Sir Chris believed that if you wanted to set goals, you had to aim high. He wrote down Olympic champion 2004 at the 1,000m time trial as his ultimate goal, four-year goal to make the Commonwealth Games team, and season goal to become junior Scottish champion.

He was the only person in the group to put down the goal of Olympic champion and was mocked by his friends for putting such a “ridiculous” goal down. Although Sir Chris didn’t actually believe it would happen, he learned then that it was good to aim high. However, his coach advised him that the budding cyclist needed a plan to turn it into a goal.

“I was advised to have a strategy,” said Sir Chris. “Have some sort of pathway to follow that will lead you there. You won’t be looking at that big goal which is far off from where you are now. All you have to think about is the next stepping stone.

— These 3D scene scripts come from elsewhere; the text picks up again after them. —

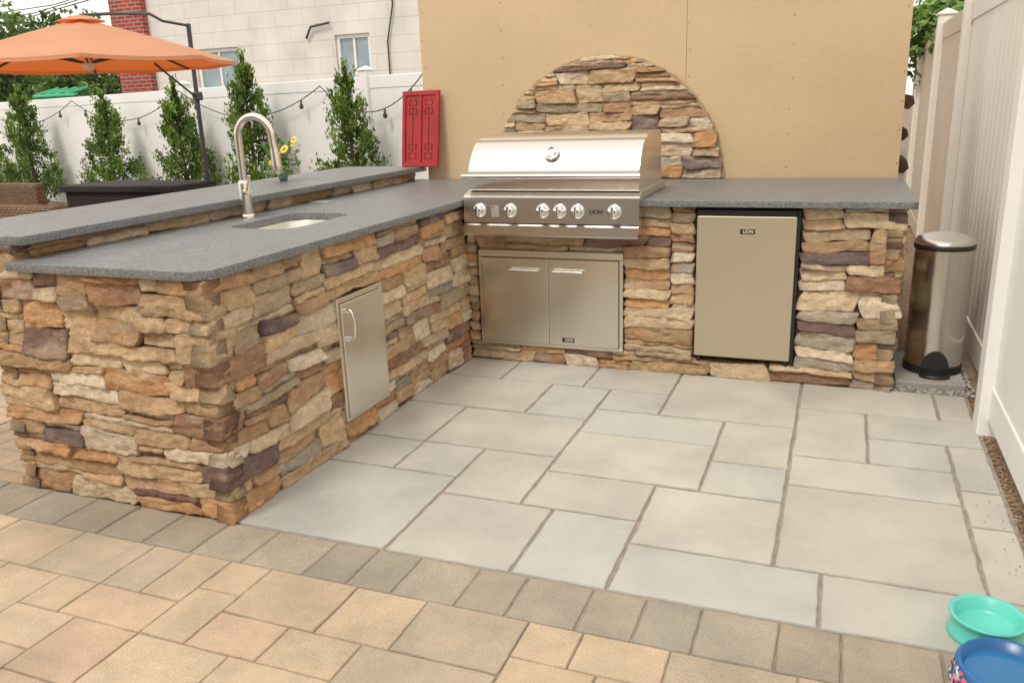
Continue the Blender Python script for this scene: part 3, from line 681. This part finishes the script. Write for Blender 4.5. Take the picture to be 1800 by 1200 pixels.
TR=[((-3.25,4.05),1.0,1.0,0),((-5.05,4.6),1.12,1.0,1),((-6.55,5.0),1.0,1.08,2),((-8.4,5.5),.95,1.08,0),((-10.9,6.15),1.04,1.12,1),((-12.4,6.4),1.05,1.1,2)]
LB="small conical evergreen tree planted in front of the white fence"
for i,(p,sz,sx,k) in enumerate(TR):
    src=protos[k]
    if i<3: e=src
    else:
        e=src.copy(); COL.objects.link(e)
        for ch in src.children:
            c=ch.copy(); COL.objects.link(c); c.parent=e
    e.location=(p[0],p[1],0); e.rotation_euler=(0,0,i*1.3); e.scale=(sx,sx,sz); e["label"]=LB; e["category"]="tree"; e["group"]="evergreen trees along the white fence"
def broad(name,loc,ht,cr,seed,n,label,ls=.16,tone=(.10,.17,.04)):
    rng=random.Random(seed); e=empty(name,loc,label,"tree"); mb=MB()
    cl=[]
    for i in range(30):
        a=rng.uniform(0,6.28); el=rng.uniform(-.5,1.2); r=cr*rng.uniform(.35,.95)
        cl.append((Vector((r*math.cos(a)*math.cos(el),r*math.sin(a)*math.cos(el),ht-cr*.9+r*math.sin(el))),cr*rng.uniform(.18,.36),rng.uniform(.6,1.3)))
    for i in range(n):
        c,r,g=rng.choice(cl); v=Vector((rng.gauss(0,1),rng.gauss(0,1),rng.gauss(0,1))).normalized()*r*rng.uniform(.5,1.15); p=c+v
        d=Vector((rng.uniform(-1,1),rng.uniform(-1,1),rng.uniform(-1,1))).normalized(); s=d.orthogonal().normalized(); l=ls*rng.uniform(.5,1.1)
        k=g*rng.uniform(.6,1.3)*(1+.4*v.z/r)
        mb.add([p-d*l,p+s*l*.5,p+d*l,p-s*l*.5],[(0,1,2,3)],0,tuple(t*k for t in tone))
    mb.obj("crown",'leaf',e,recalc=False,local=True)
    t=MB(); t.tube([(0,0,-.03),(0.1,0,ht*.3),(0,.1,ht*.55),(0,0,ht*.8)],[ht*.03,ht*.024,ht*.016,ht*.006],9)
    for i in range(7):
        c=rng.choice(cl)[0]; t.tube([(0,.05,ht*.4),tuple(c*.6+Vector((0,0,ht*.15))),tuple(c)],[ht*.011,ht*.007,ht*.002],6)
    t.obj("trunk",'bark',e,local=True)
broad("broadleaf_tree",(-20.5,13,0),4.0,2.2,11,8000,"leafy green tree rising behind the white fence",ls=.10)
broad("broadleaf_tree",(-24.5,18,0),4.9,2.6,12,8000,"tall leafy green tree beyond the white fence",tone=(.08,.14,.035),ls=.13)
broad("broadleaf_tree",(-17.0,13.5,0),3.3,1.6,13,6000,"dense green tree beside the brick wall corner",tone=(.11,.19,.045),ls=.09)
broad("broadleaf_tree",(3.25,5.6,0),2.75,1.0,14,6000,"light green tree overhanging the cream fence",ls=.06,tone=(.15,.25,.05))

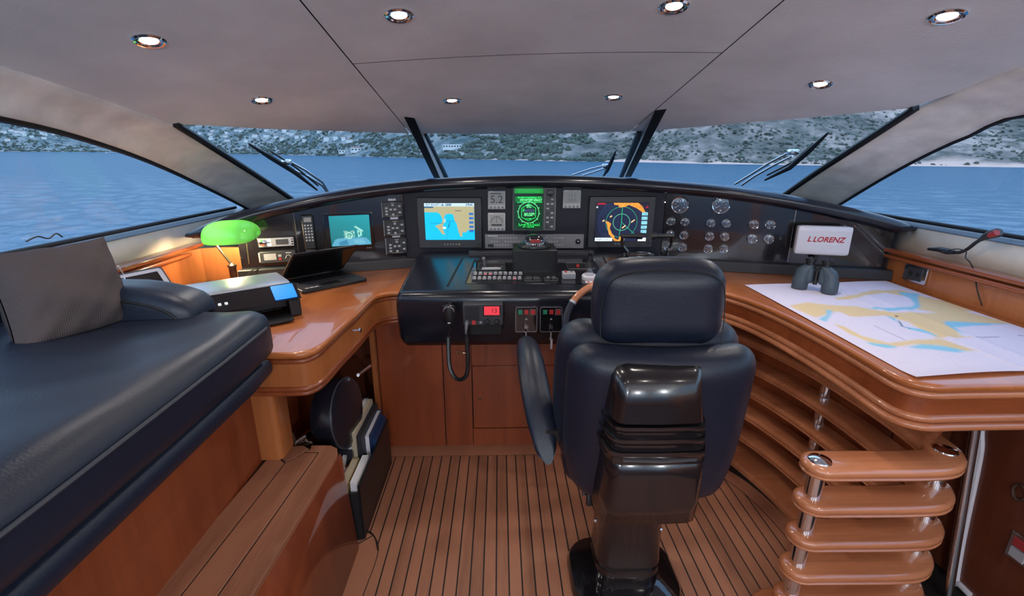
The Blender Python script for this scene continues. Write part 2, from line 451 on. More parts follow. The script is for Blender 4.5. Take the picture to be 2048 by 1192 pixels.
for k in range(34):
    lam = 1.0 * 1.066 ** k * rw.uniform(.9, 1.1); a = rw.normal(.9, .55); ph = rw.uniform(0, 6.28)
    fade = np.clip((lam / cell - 2.2) / 2, 0, 1)
    SZ += .0115 * lam / (1 + (lam / 4) ** 2) * fade * np.sin((SX * np.cos(a) + SY * np.sin(a)) * 2 * np.pi / lam + ph)
q = MB()
me = bpy.data.meshes.new('sea')
sv = np.stack([SX, SY, SEA + SZ - HEEL * SX], -1).reshape(-1, 3).tolist(); n0 = len(sv)
sf = [(i_ * NTH + j_, (i_ + 1) * NTH + j_, (i_ + 1) * NTH + j_ + 1, i_ * NTH + j_ + 1) for i_ in range(NR - 1) for j_ in range(NTH - 1)]
sv += [tuple(heel((x, y, SEA - .6))) for x, y in ((-2500, -1500), (2500, -1500), (2500, 2500), (-2500, 2500))]; sf.append((n0, n0 + 1, n0 + 2, n0 + 3))
me.from_pydata(sv, [], sf); me.materials.append(MATS['sea_water']); me.polygons.foreach_set('use_smooth', [True] * len(me.polygons))
sea = bpy.data.objects.new('sea', me); COL.objects.link(sea); struct(sea); tag(sea, 'rippled blue sea between the yacht and the shore', 'sea')
shore_px = [(-300, 301), (0, 303), (250, 305), (520, 309), (700, 313), (900, 318), (1100, 322), (1250, 324), (1420, 328), (1650, 331), (1900, 333), (2048, 335), (2400, 338)]
sp_ = [solve(px, py, lambda p: p.z - (SEA - HEEL * p.x), 5, 4000) for px, py in shore_px]
def polar(p): return math.atan2(p.x, p.y), math.hypot(p.x, p.y)
SH = sorted(polar(p) for p in sp_)
SH = [(R(-100), SH[0][1] * 1.1)] + SH + [(R(100), SH[-1][1] * .8)]
def shore_r(a): return float(np.interp(a, [s[0] for s in SH], [s[1] for s in SH]))
def rough(x, y, s=1, seed=0):
    v = 0; a = 1
    for k in range(4):
        v += a * (math.sin(x * s + 1.7 * k + seed) * math.cos(y * s * 1.13 - 2.1 * k + seed * .7) + .5 * math.sin((x + y) * s * .7 + k)); s *= 2.07; a *= .5
    return v
def hill_pt(a, k):
    r0 = shore_r(a); dr = k * 900; rr = r0 + dr
    x, y = rr * math.sin(a), rr * math.cos(a)
    sl = .30 + .05 * math.sin(a * 3 + 1)
    h = 1.2 * min(1, dr / 6) + sl * max(0, dr - 25) * (1 - .25 * k) + max(0, min(1, dr / 120)) * 9 * rough(x, y, .011)
    h += 1.0 * rough(x, y, .09, 3) * min(1, dr / 20)
    return heel((x, y, SEA - .3 + h)), dr
m, nt, b = nodes('hillside'); N = nt.nodes.new; L = nt.links.new
b.inputs['Roughness'].default_value = 1; b.inputs['Specular IOR Level'].default_value = 0
t = N('ShaderNodeTexCoord')
nA = N('ShaderNodeTexNoise'); nA.inputs['Scale'].default_value = .05; nA.inputs['Detail'].default_value = 8; nA.inputs['Roughness'].default_value = .7
nB = N('ShaderNodeTexNoise'); nB.inputs['Scale'].default_value = .012; nB.inputs['Detail'].default_value = 3
at = N('ShaderNodeAttribute'); at.attribute_name = 'print'
s3 = N('ShaderNodeSeparateColor'); L(at.outputs['Color'], s3.inputs[0])
L(t.outputs['Object'], nA.inputs['Vector']); L(t.outputs['Object'], nB.inputs['Vector'])
a1 = N('ShaderNodeMath'); a1.operation = 'MULTIPLY_ADD'; a1.inputs[1].default_value = .6; L(nB.outputs['Fac'], a1.inputs[0]); L(nA.outputs['Fac'], a1.inputs[2])
r1 = N('ShaderNodeValToRGB'); L(a1.outputs[0], r1.inputs[0])
e = r1.color_ramp.elements; e[0].position = .64; e[0].color = (.12, .12, .098, 1); e[1].position = 1.08; e[1].color = (.62, .46, .37, 1)
k = e.new(.82); k.color = (.27, .225, .185, 1)
r2 = N('ShaderNodeValToRGB'); L(a1.outputs[0], r2.inputs[0])
e = r2.color_ramp.elements; e[0].position = .66; e[0].color = (.10, .145, .14, 1); e[1].position = 1.0; e[1].color = (.46, .44, .40, 1)
mx = N('ShaderNodeMix'); mx.data_type = 'RGBA'; L(s3.outputs['Red'], mx.inputs[0]); L(r1.outputs[0], mx.inputs[6]); L(r2.outputs[0], mx.inputs[7])
mb = N('ShaderNodeMix'); mb.data_type = 'RGBA'; L(s3.outputs['Green'], mb.inputs[0]); L(mx.outputs[2], mb.inputs[6]); mb.inputs[7].default_value = (.85, .55, .42, 1)
L(mb.outputs[2], b.inputs['Base Color'])
NA, NK = 220, 46
ks = [(i / (NK - 1)) ** 2.2 for i in range(NK)]
hv = []; hc = []
for i in range(NA):
    a = R(-100) + R(200) * i / (NA - 1)
    for kk in ks:
        p, dr = hill_pt(a, kk); hv.append(tuple(p))
        leftness = min(1, max(0, (R(14) - a) / R(22)))
        beach = max(0, min(1, (16 + 26 * max(0, a) - dr + 10 * rough(p.x, p.y, .06, 2)) / 8)) * (.25 + .75 * (1 - leftness))
        hc.append((leftness, beach, 0, 1))
me = bpy.data.meshes.new('hillside'); me.from_pydata(hv, [], [(i * NK + j, (i + 1) * NK + j, (i + 1) * NK + j + 1, i * NK + j + 1) for i in range(NA - 1) for j in range(NK - 1)])
ca = me.color_attributes.new('print', 'FLOAT_COLOR', 'POINT'); ca.data.foreach_set('color', np.array(hc).ravel()); me.materials.append(MATS['hillside'])
for p in me.polygons: p.use_smooth = True
hl = bpy.data.objects.new('hillside', me); COL.objects.link(hl); struct(hl); tag(hl, 'scrub-covered rocky hillside rising from the far shore', 'hill')
# shore houses
rg = random.Random(3)
HOUSES = []
plain('house_wall', (.85, .80, .74), .9); plain('house_roof', (.34, .20, .16), .9); plain('house_window', (.03, .04, .05), .3)
def house(px, py, w, dpt, h, label, group=None, roof=True, wins=0, kk=None):
    d = ray(px, py)
    a = math.atan2(d.x, d.y)
    # walk up the slope until the ray meets the ground
    lo = 0
    best = min((abs((hill_pt(a, k / 300)[0] - O).normalized().z - d.normalized().z), k / 300) for k in range(1, 200))[1]
    p, dr = hill_pt(a, best)
    if group and any((p - h_).length < 19 for h_ in HOUSES): return None
    HOUSES.append(p)
    M = Matrix.Translation(p) @ Matrix.Rotation(-a + rg.uniform(-.25, .25), 4, 'Z')
    e = empty('hill_house' if group else 'shore_house', M=M, label=label, cat='house', group=group)
    part('wall', 'house_wall', e, lambda q: q.box((0, 0, h / 2 - 1), (w, dpt, h + 2)), world=False)
    if roof: part('roof', 'house_roof', e, lambda q: q.loft([[(-w * .53, -dpt * .55, h), (w * .53, -dpt * .55, h), (w * .53, dpt * .55, h), (-w * .53, dpt * .55, h)], [(-w * .4, -.1, h * 1.35), (w * .4, -.1, h * 1.35), (w * .4, .1, h * 1.35), (-w * .4, .1, h * 1.35)]]), world=False)
    for i in range(wins):
        x = -w / 2 + w * (i + .5) / wins
        part('window', 'house_window', e, lambda q: q.box((x, -dpt / 2, h * .55), (w / wins * .5, .2, h * .35)), world=False)
    return e
house(687, 306, 14, 8, 5, 'low white boathouse at the water’s edge left of the centre pane', None, False, 3)
house(712, 303, 16, 8, 6, 'white shore house with hipped roof beside the low boathouse', None, True, 3)
house(905, 297, 24, 9, 5, 'long white building above the trees in the centre windscreen pane', None, False, 7)
hr = random.Random(11)
for i in range(80):
    if i < 60: px, py = hr.uniform(395, 700), hr.uniform(262, 284)
    else: px, py = hr.uniform(5, 170), hr.uniform(262, 282)
    house(px, py, hr.uniform(7, 13), hr.uniform(6, 9), hr.uniform(3.5, 6), 'small pale house among trees on the far left hillside', 'pale houses on the far left hillside', hr.random() < .5)
# scrub and trees on the slopes: uncountable, one object
plain('scrub', (.12, .135, .105), 1, spec=0, var=.5, vscale=.08)
q = MB(); rg = random.Random(3)
ico = [(0, 0, 1)] + [(.9 * math.cos(1.2566 * i), .9 * math.sin(1.2566 * i), .42) for i in range(5)] + [(1.0 * math.cos(1.2566 * i + .6), 1.0 * math.sin(1.2566 * i + .6), -.3) for i in range(5)]
icf = [(0, 1 + i, 1 + (i + 1) % 5) for i in range(5)] + [(1 + i, 6 + i, 1 + (i + 1) % 5) for i in range(5)] + [(6 + i, 6 + (i + 1) % 5, 1 + (i + 1) % 5) for i in range(5)]
vv = []; ff = []
for i in range(13000):
    a = R(rg.uniform(-58, 56)); kk = rg.random() ** 1.7 * .45
    p, dr = hill_pt(a, kk)
    if a > R(12):
        if dr < 10 + 20 * a: continue
        if rough(p.x, p.y, .03, 5) < -.6: continue
        s = rg.uniform(.6, 1.9)
    else:
        if dr < 4: continue
        if rough(p.x, p.y, .02, 9) < -.5: continue
        s = rg.uniform(1.5, 4.2)
    if any(abs(p.x - h_.x) < s + 11 and abs(p.y - h_.y) < s + 11 for h_ in HOUSES): continue
    n0 = len(vv); rz = rg.uniform(0, 6)
    for x, y, z in ico:
        j = rg.uniform(.8, 1.2)
        vv.append((p.x + s * j * (x * math.cos(rz) - y * math.sin(rz)), p.y + s * j * (x * math.sin(rz) + y * math.cos(rz)), p.z + s * .85 * z * j + s * .2))
    ff += [tuple(t_ + n0 for t_ in f) for f in icf]
me = bpy.data.meshes.new('hill_scrub'); me.from_pydata(vv, [], ff); me.materials.append(MATS['scrub'])
o = bpy.data.objects.new('hill_scrub', me); COL.objects.link(o); o['kind'] = 'stuff'; tag(o, 'dark green scrub and trees scattered over the far hillside', 'scrub')
# marker buoy
bp_ = solve(213, 297, lambda p: p.z - (SEA - HEEL * p.x + 7), 5, 3000)
bp_ = solve(213, 306.5, lambda p: p.z - (SEA - HEEL * p.x), 5, 3000)
e = empty('marker_buoy', bp_, label='small pale marker buoy floating far off the left window', cat='buoy')
part('float', 'warm_white', e, lambda q: q.lathe([(.05, -.4), (.9, -.2), (1.1, .3), (.8, .8), (.1, 1.0)], 12, Matrix.Translation(bp_) @ Matrix.Scale(1.6, 4)))
part('mast', 'warm_white', e, lambda q: q.lathe([(.1, .9), (.1, 2.6), (.45, 2.7), (.3, 3.3), (.02, 3.4)], 8, Matrix.Translation(bp_) @ Matrix.Scale(1.6, 4)))

# ================================================================== CEILING
AFT = -2.6
front_px = [(345, 248), (600, 260), (845, 267), (1065, 268), (1280, 262), (1560, 240), (1838, 215)]
FR = [PC(*p) for p in front_px]
XL, XR = -1.405, 1.68
FRs = spline([(p.x, p.y, 0) for p in FR], 10)
def front_y(x): return float(np.interp(x, [p.x for p in FRs], [p.y for p in FRs]))
SL, SR = -.53, .79
def seam_y(x): return 1.875 - .055 * (x - .13) + .045 * (1 - ((x - .13) / .66) ** 2)
ceiling = empty('ceiling', (0, 0, 2.0)); struct(ceiling); tag(ceiling, 'grey suede ceiling of four seamed panels over the helm', 'ceiling')
G = .0022
def cpanel(x0, x1, ya, yb, n=14, mname='ceiling_suede'):
    P = []
    for i in range(n + 1):
        x = x0 + (x1 - x0) * i / n
        a, b_ = ya(x), yb(x)
        P.append([(x, a + (b_ - a) * j / 24, ceil_z(x, a + (b_ - a) * j / 24)) for j in range(25)])
    o = part('ceiling_panel', mname, ceiling, lambda q: q.grid(P)); 
    me = o.data
    if me.polygons[0].normal.z > 0: me.flip_normals()
    return o
cpanel(XL + .004, SL - G, lambda x: AFT, front_y)
cpanel(SR + G, XR - .004, lambda x: AFT, front_y)
cpanel(SL + G, SR - G, lambda x: AFT, lambda x: seam_y(x) - G)
cpanel(SL + G, SR - G, lambda x: seam_y(x) + G, front_y)
P = [[(x, y, ceil_z(x, y) + .05) for y in [AFT + (front_y(max(XL, min(XR, x))) - .004 - AFT) * j / 20 for j in range(21)]] for x in [XL + (XR - XL) * i / 30 for i in range(31)]]
q = MB(); q.grid(P); o = q.build('ceiling_backing', 'black_matt', ceiling, thick=.03)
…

That was the turning point – I created a plan for that week, that month and that year. Ultimately, I had a long-term plan that would get me to that gold medal, even though I didn’t initially think it would happen.”

Lesson for the CIO: Use marginal gains to achieve big goals

Planning and strategy is a huge part of British cycling success. The marginal gains philosophy is about training smart and working in different areas to provide slight advantages. Adding these advantages across a number of areas can bring together an overall improvement.

Digital transformation is a big task and for businesses that may have been working in a particular way for decades, transforming themselves and restructuring for the digital era is not something they can do at once.

CIOs trying to do everything at once are bound to fail – businesses of a particular size can’t cope with wholesale change in a small space of time, which may need the broad support of a team and wider business to make happen.

CIOs and a leadership team need to plot where the business needs to elevate its digital capabilities, how they can drive a digital culture, how to organise and where to get the resource, and what technology they need to invest in.

The marginal gains philosophy can apply to digital transformation – a programme of continuous improvement where small changes can collectively have a huge impact on performance. Quick wins can show improvements that are visible to the business, showing clear benefit and which can be delivered fast.

Final thoughts from Sir Chris Hoy’s lessons

The business of sport has a lot it can offer the business world – from the concepts of working smart and marginal gains to setting goals and putting plans in place to succeed.

By applying concepts such as these, CIOs have the potential to make the sort of impact that can help their businesses achieve their goals and keep moving in the right direction. And by adding digital transformation into the mix, CIOs can ensure that their companies are functioning efficiently and effectively.